# WHAT YOU NEED TO DO
Retype the records below from their first line through the line holding "mtx).build('mirror_glass', 'chrome', housing)", including both ends and no pictures.

Stored dataset items:
BEGIN
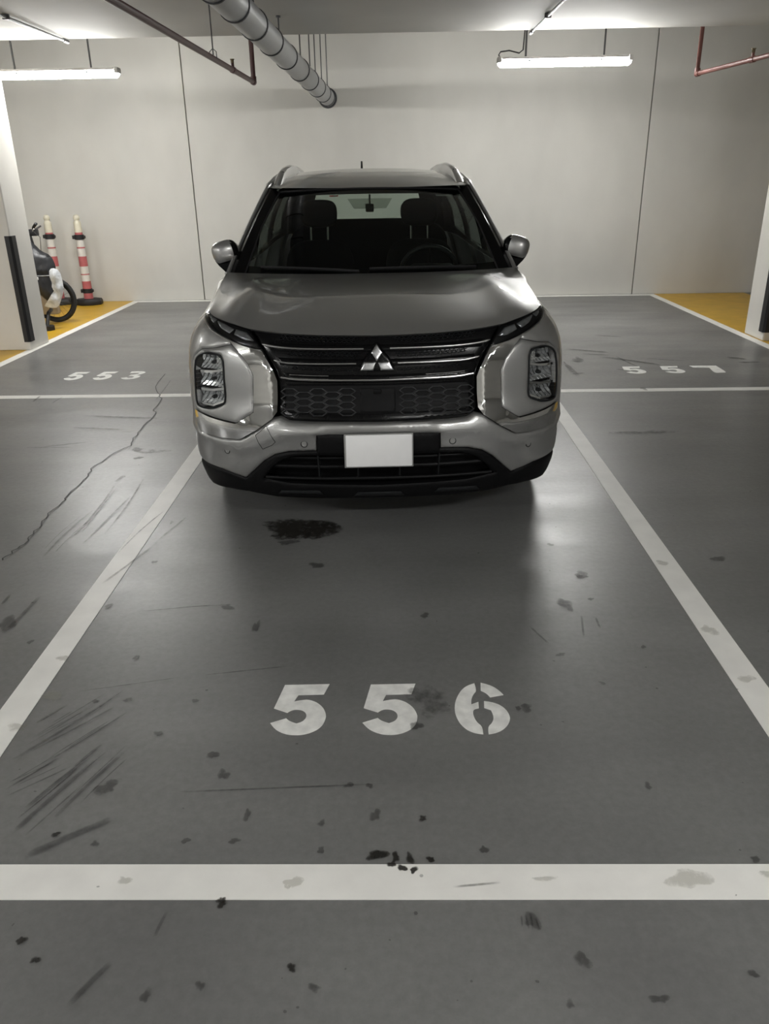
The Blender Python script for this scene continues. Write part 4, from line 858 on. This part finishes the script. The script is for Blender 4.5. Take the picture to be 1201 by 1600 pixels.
# --- door mirrors
for k in (1, -1):
    mtx = Matrix.Rotation(k*math.radians(14), 4, 'Y') @ Matrix.Rotation(k*math.radians(-12), 4, 'Z')
    b = MB().ellipsoid((k*0.893, 1.63, 1.245), (0.080, 0.062, 0.066), 0.72, 28, 18, mtx)
    inv_ = mtx.inverted(); cap = []; hou = []
    for f_ in b.f:
        c = sum((Vector(b.v[i]) for i in f_), Vector())/len(f_)-Vector((k*0.893, 1.63, 1.245)); l = inv_ @ c
        (hou if (l.x*k < -0.044 or l.z < -0.052 or l.y > 0.045) else cap).append(f_)
    housing = mesh('mirror_housing', b.v, hou, 'gloss_black', CAR); mesh('mirror_cap', b.v, cap, 'paint', housing)
    MB().sweep_loop([[(k*(x-dx), y-0.02, z), (k*(x+dx), y-0.02, z), (k*(x+dx*0.9), y+0.03, z), (k*(x-dx*0.9), y+0.03, z)] for x, y, z, dx in ((0.893, 1.63, 1.20), (0.872, 1.63, 1.165), (0.850, 1.64, 1.12), (0.84, 1.65, 1.09))] if False else [[(k*(x-dx), y-0.028, z+0.006), (k*(x+dx), y-0.02, z), (k*(x+dx), y+0.03, z), (k*(x-dx), y+0.035, z+0.006)] for x, y, z, dx in ((0.895, 1.63, 1.192, 0.060), (0.885, 1.63, 1.165, 0.050), (0.868, 1.64, 1.130, 0.035), (0.855, 1.65, 1.09, 0.030))]).build('mirror_arm', 'black', housing)
    MB().ellipsoid((k*0.885, 1.692, 1.245), (0.068, 0.004, 0.052), 0.7, 20, 8, mtx).build('mirror_glass', 'chrome', housing)

# --- wipers
for (q0, q1, r0, r1) in ((-0.86, -0.10, 0.075, 0.055), (-0.02, 0.80, 0.075, 0.050)):
    MB().tube([wsh(q0+(q1-q0)*t, r0+(r1-r0)*t+0.012*math.sin(math.pi*t), 0.016) for t in np.linspace(0, 1, 10)], 0.008, 6).build('wiper', 'rubber', CAR)

# --- cabin
MB().box((-0.74, 1.30, 0.30), (0.74, 1.42, 1.06), 0.02).build('firewall', 'cabin', CAR)
dash = MB().sweep_loop([[(u, 1.36, 1.085), (u, 1.70, 1.105+0.01*math.cos(u*3)), (u, 1.80, 1.06), (u, 1.80, 0.80), (u, 1.40, 0.70)] for u in np.linspace(-0.76, 0.76, 21)]).build('dashboard', 'cabin', CAR)
MB().box((-0.12, 1.78, 0.98), (0.12, 1.81, 1.09), 0.01).build('display', 'gloss_black', dash)
MB().box((0.24, 1.58, 1.09), (0.52, 1.78, 1.145), 0.03).build('instrument_hood', 'cabin', dash)
swm = Matrix.Translation((0.38, 1.93, 1.07)) @ Matrix.Rotation(math.radians(-66), 4, 'X')
sw = MB().tube([swm @ Vector((0.185*math.cos(t), 0.185*math.sin(t), 0)) for t in np.linspace(0, 2*math.pi, 33)], 0.015, 10).build('steering_wheel', 'dark', CAR)
MB().ellipsoid((0, 0, 0), (0.07, 0.055, 0.025), 0.8).build('hub', 'cabin', sw).matrix_local = swm
for a in (0, 180, 270):
    t = math.radians(a); MB().tube([swm @ Vector((0.05*math.cos(t), 0.05*math.sin(t), 0)), swm @ Vector((0.18*math.cos(t), 0.18*math.sin(t), 0))], 0.014, 8).build('spoke', 'cabin', sw)
def seat(u, v, wdt, w0, hb, hr):
    s = MB().ellipsoid((u, v, w0), (wdt, 0.27, 0.09), 0.55).build('seat', 'seat', CAR)
    tl_ = Matrix.Rotation(math.radians(-16), 4, 'X')
    MB().ellipsoid((u, v+0.34, w0+hb*0.5), (wdt, 0.09, hb*0.52), 0.55, mtx=tl_).build('backrest', 'seat', s)
    MB().ellipsoid((u, v+0.44, w0+hb+hr), (0.135, 0.055, 0.095), 0.6, mtx=tl_).build('headrest', 'seat', s)
    for d in (-0.062, 0.062): MB().tube([(u+d, v+0.42, w0+hb-0.05), (u+d, v+0.44, w0+hb+hr)], 0.008, 8).build('headrest_post', 'chrome', s)
seat(-0.37, 2.30, 0.255, 0.66, 0.57, 0.185); seat(0.37, 2.30, 0.255, 0.66, 0.57, 0.185)
bench = MB().ellipsoid((0, 3.25, 0.68), (0.68, 0.27, 0.10), 0.45).build('rear_bench', 'seat', CAR)
MB().ellipsoid((0, 3.62, 1.00), (0.68, 0.09, 0.345), 0.45, 32, 14, Matrix.Rotation(math.radians(-16), 4, 'X')).build('backrest', 'seat', bench)
for u in (-0.42, 0.42):
    MB().ellipsoid((u, 3.72, 1.39), (0.145, 0.05, 0.085), 0.6).build('headrest', 'seat', bench)
    for d in (-0.05, 0.05): MB().tube([(u+d, 3.70, 1.25), (u+d, 3.72, 1.37)], 0.008, 8).build('headrest_post', 'chrome', bench)
V, F = grid_patch(lambda q, r: roof_pt(q*0.93, 0.05+0.88*r)-np.array([0, 0, 0.05]), np.linspace(-1, 1, 15), np.linspace(0, 1, 15)); mesh('headliner', V, F, 'cabin', CAR)
MB().box((-0.85, 1.30, 0.26), (0.85, 4.45, 0.34), 0.01).build('cabin_floor', 'cabin', CAR)
MB().box((-0.70, 3.75, 0.34), (0.70, 4.40, 0.95), 0.03).build('luggage_floor', 'cabin', CAR)
rv = MB().box((-0.028, 1.99, 1.445), (0.026, 2.03, 1.495), 0.008).build('mirror_mount', 'black', CAR)
MB().tube([(0, 2.02, 1.49), (0, 2.04, 1.55)], 0.006, 8).build('stem', 'black', rv)
MB().box((-0.62, 0.25, 0.20), (0.62, 4.40, 0.30), 0.02).build('underbody', 'black', CAR)
MB().box((-0.60, 0.22, 0.30), (0.60, 1.30, 0.92), 0.03).build('engine_block', 'black', CAR)

# --- wheels
def wheel(u, v, sg):
    R_, W_ = 0.362, 0.118
    prof = [(0.245, -W_*0.86), (0.262, -W_*0.96), (0.325, -W_), (0.350, -W_*0.86), (R_, -W_*0.55), (R_, W_*0.55), (0.350, W_*0.86), (0.325, W_), (0.262, W_*0.96), (0.245, W_*0.86)]
    t = MB().lathe([(r, h+u) for r, h in prof], (0, v, R_), 'x', 48, True).build('wheel', 'tyre', CAR); t['label'] = 'black tyre on alloy rim'
    b = MB().lathe([(0.247, u-W_*0.8), (0.236, u-W_*0.6), (0.232, u), (0.236, u+W_*0.6), (0.247, u+W_*0.8)], (0, v, R_), 'x', 40, True)
    for i in range(5):
        for d in (-0.16, 0.16):
            a0 = 2*math.pi*i/5; a1 = a0+d; x = u+sg*W_*0.55
            b.tube([(x, v+0.05*math.cos(a0), R_+0.05*math.sin(a0)), (x+sg*0.012, v+0.14*math.cos(a0+d*0.7), R_+0.14*math.sin(a0+d*0.7)), (x, v+0.238*math.cos(a1), R_+0.238*math.sin(a1))], [0.026, 0.019, 0.015], 8)
    b.lathe([(0.075, u+sg*W_*0.35), (0.07, u+sg*W_*0.62), (0.03, u+sg*W_*0.68)], (0, v, R_), 'x', 24)
    b.build('rim', 'rim', t)
    MB().lathe([(0.16, u-sg*0.01), (0.16, u-sg*0.035)], (0, v, R_), 'x', 28).build('brake_disc', 'steel', t)
for u in (-1, 1):
    for v in (0.96, 3.67): wheel(u*0.800, v, u)

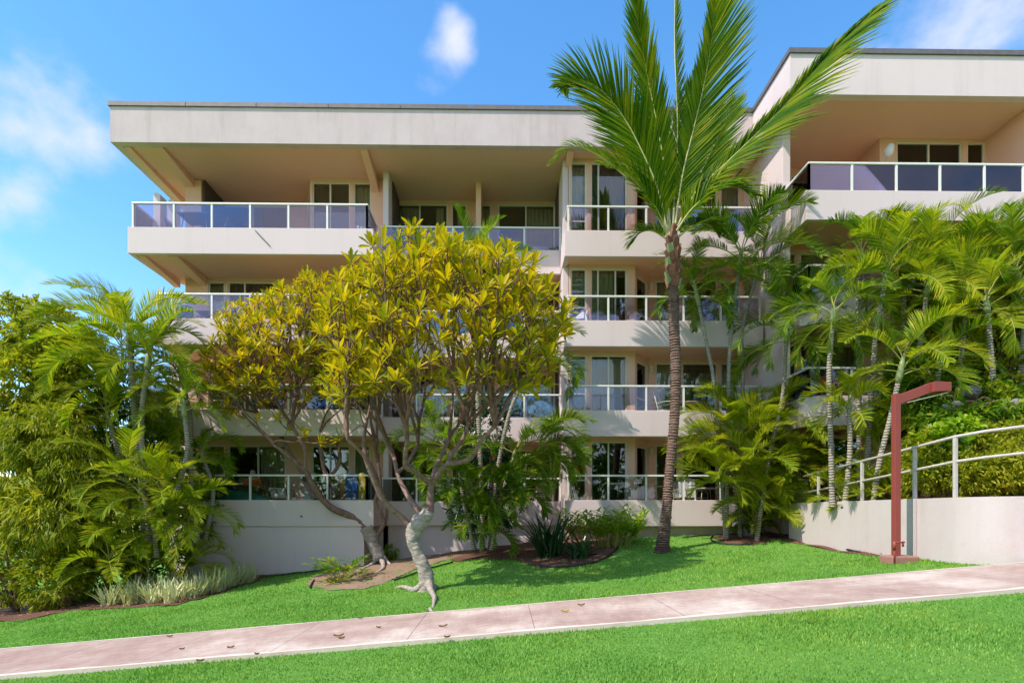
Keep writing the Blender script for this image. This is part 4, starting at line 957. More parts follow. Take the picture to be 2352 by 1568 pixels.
# ---------------------------------------------------------------- plumerias
def kcluster(tips, k):
    cs = random.sample(tips, k)
    for _ in range(5):
        gr = [[] for _ in range(k)]
        for t in tips: gr[min(range(k), key=lambda i: (t - cs[i]).length)].append(t)
        cs = [sum(g, Vector((0,0,0))) / len(g) if g else cs[i] for i, g in enumerate(gr)]
    return [g for g in gr if g]
def plumeria(lb, trunk, rads, limbs, tips, leafsize=0.27, root_pts=()):
    root = thing('plumeria_tree', trunk[0], lb, 'tree')
    br = MB(); tb = MB(); lf = MB(); lb_ = MB()
    fine = spline(trunk, 8); m = len(fine); fr = []
    for i in range(m):
        t = i / (m - 1) * (len(rads) - 1); a = int(min(t, len(rads) - 2)); fr.append((rads[a] + (rads[a+1] - rads[a]) * (t - a)) * (1 + 0.025 * math.sin(i * 1.7)))
    tb.tube(fine, fr, 18)
    V_ = tb.v
    for i_, v_ in enumerate(V_):
        ax_ = fine[min(i_ // 18, m - 1)]; d_ = Vector(v_) - ax_; kk = 1 + 0.055 * math.sin(d_.angle(Vector((1,0,0))) * 3 + i_ // 18 * 0.55) + random.uniform(-.02, .02) if d_.length > 1e-4 else 1
        V_[i_] = tuple(ax_ + d_ * kk)
    for rp in root_pts:
        pts = spline(rp, 5); tb.tube(pts, [(0.085 if (rp[0] - Vector(trunk[0])).length < .5 else .04) * (1 - 0.75 * i / (len(pts) - 1)) for i in range(len(pts))], 8, jit=0.12)
    tb.build('trunk', M['plumeria_bark'], root, smooth=True)
    # hand traced limbs, then each limb end feeds its own share of the tips
    ends = []
    for pts, r0, r1 in limbs:
        pts = spline(pts, 6); k = len(pts)
        lb_.tube(pts, [0.88 * (r0 + (r1 - r0) * i / (k - 1)) * random.uniform(0.93, 1.08) for i in range(k)], 9, jit=0.05)
        ends.append((pts[-1], (pts[-1] - pts[-3]).normalized(), r1))
    share = [[] for _ in ends]
    for t in tips:
        share[min(range(len(ends)), key=lambda i: (t - ends[i][0]).length - 0.35 * (t - ends[i][0]).normalized().dot(ends[i][1]))].append(t)
    def seg(a, b, da, r0, r1, d_out):
        # a bent piece from a to b leaving along da
        L0 = (b - a).length; c1 = a + da * L0 * 0.35 + rv() * L0 * 0.05; c2 = b - d_out * L0 * 0.25
        pts = []; n = 4 if r0 < 0.03 else 6
        for i in range(n + 1):
            t = i / n; pts.append(a * (1-t)**3 + c1 * 3*t*(1-t)**2 + c2 * 3*t*t*(1-t) + b * t**3)
        br.tube(pts, [r0 + (r1 - r0) * i / n for i in range(n + 1)], 6 if r0 < 0.03 else 8, cap=False)
    def rosette(p, d):
        n = random.randint(11, 19); ax = (d + UP * 0.9 + rv() * 0.3).normalized()
        a1 = ax.orthogonal().normalized(); a2 = ax.cross(a1); rs = random.uniform(0.8, 1.2)
        for i in range(n):
            th = i * 2.4 + random.uniform(-0.2, 0.2); el = R(8 + 66 * (i / n) + random.uniform(-8, 8))
            o = a1 * math.cos(th) + a2 * math.sin(th)
            if i < 2 and random.random() < 0.5: el = R(-35)
            dr = (o * math.cos(el) + ax * math.sin(el)).normalized(); l = leafsize * random.uniform(0.5, 1.15) * rs
            q = p - ax * 0.05 * (1 - i / n) + o * 0.012; pts = [q.copy()]; dd = dr.copy(); w = l * random.uniform(0.105, 0.14)
            for j in range(4): q = q + dd * (l / 4); pts.append(q.copy()); dd = (dd + UP * -0.10 * (j > 0)).normalized()
            nn = (ax - dr * ax.dot(dr)).normalized()
            strip(lf, pts, [w * 0.12, w * 0.5, w * 0.9, w * 1.05, w * 0.35], nn, 0.28)
    def grow(p, d, tips, r):
        n = len(tips)
        if n == 0: return
        if n == 1:
            t = tips[0]; dd = (t - p).normalized(); do = (dd + UP * 0.5).normalized()
            seg(p, t, d, max(0.012, r), 0.011, do); rosette(t, do); return
        k = 2 if n < 5 or random.random() < 0.45 else 3
        for g in kcluster(tips, min(k, n)):
            c = sum(g, Vector((0,0,0))) / len(g); fr_ = 0.30 if len(g) > 12 else (0.42 if len(g) > 2 else 0.5)
            if len(g) == 1: grow(p, d, g, max(0.012, r * 0.5)); continue
            q = p.lerp(c, fr_) + Vector((random.uniform(-1,1), random.uniform(-1,1), 0)) * 0.05 + Vector((0,0,-0.10 if len(g) > 8 else 0))
            do = (c - p).normalized(); do = (do + UP * 0.25).normalized(); r1 = min(r * 0.92, 0.0112 * len(g) ** 0.42)
            seg(p, q, ((do + d * 0.8).normalized()), r * 0.95, r1, do); grow(q, do, g, r1)
    for (p, d, r), tp in zip(ends, share): grow(p, d, tp, r)
    lb_.build('limbs', M['plumeria_limb'], root, smooth=True)
    br.build('branches', M['plumeria_bark_dark'], root, smooth=True)
    lf.build('crown', M['plumeria_leaf'], root)
    return root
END
# OUTPUT BELOW
The Blender Python script for this scene continues. Write part 4, from line 858 on. This part finishes the script. The script is for Blender 4.5. Take the picture to be 1201 by 1600 pixels.
# --- door mirrors
for k in (1, -1):
    mtx = Matrix.Rotation(k*math.radians(14), 4, 'Y') @ Matrix.Rotation(k*math.radians(-12), 4, 'Z')
    b = MB().ellipsoid((k*0.893, 1.63, 1.245), (0.080, 0.062, 0.066), 0.72, 28, 18, mtx)
    inv_ = mtx.inverted(); cap = []; hou = []
    for f_ in b.f:
        c = sum((Vector(b.v[i]) for i in f_), Vector())/len(f_)-Vector((k*0.893, 1.63, 1.245)); l = inv_ @ c
        (hou if (l.x*k < -0.044 or l.z < -0.052 or l.y > 0.045) else cap).append(f_)
    housing = mesh('mirror_housing', b.v, hou, 'gloss_black', CAR); mesh('mirror_cap', b.v, cap, 'paint', housing)
    MB().sweep_loop([[(k*(x-dx), y-0.02, z), (k*(x+dx), y-0.02, z), (k*(x+dx*0.9), y+0.03, z), (k*(x-dx*0.9), y+0.03, z)] for x, y, z, dx in ((0.893, 1.63, 1.20), (0.872, 1.63, 1.165), (0.850, 1.64, 1.12), (0.84, 1.65, 1.09))] if False else [[(k*(x-dx), y-0.028, z+0.006), (k*(x+dx), y-0.02, z), (k*(x+dx), y+0.03, z), (k*(x-dx), y+0.035, z+0.006)] for x, y, z, dx in ((0.895, 1.63, 1.192, 0.060), (0.885, 1.63, 1.165, 0.050), (0.868, 1.64, 1.130, 0.035), (0.855, 1.65, 1.09, 0.030))]).build('mirror_arm', 'black', housing)
    MB().ellipsoid((k*0.885, 1.692, 1.245), (0.068, 0.004, 0.052), 0.7, 20, 8, mtx).build('mirror_glass', 'chrome', housing)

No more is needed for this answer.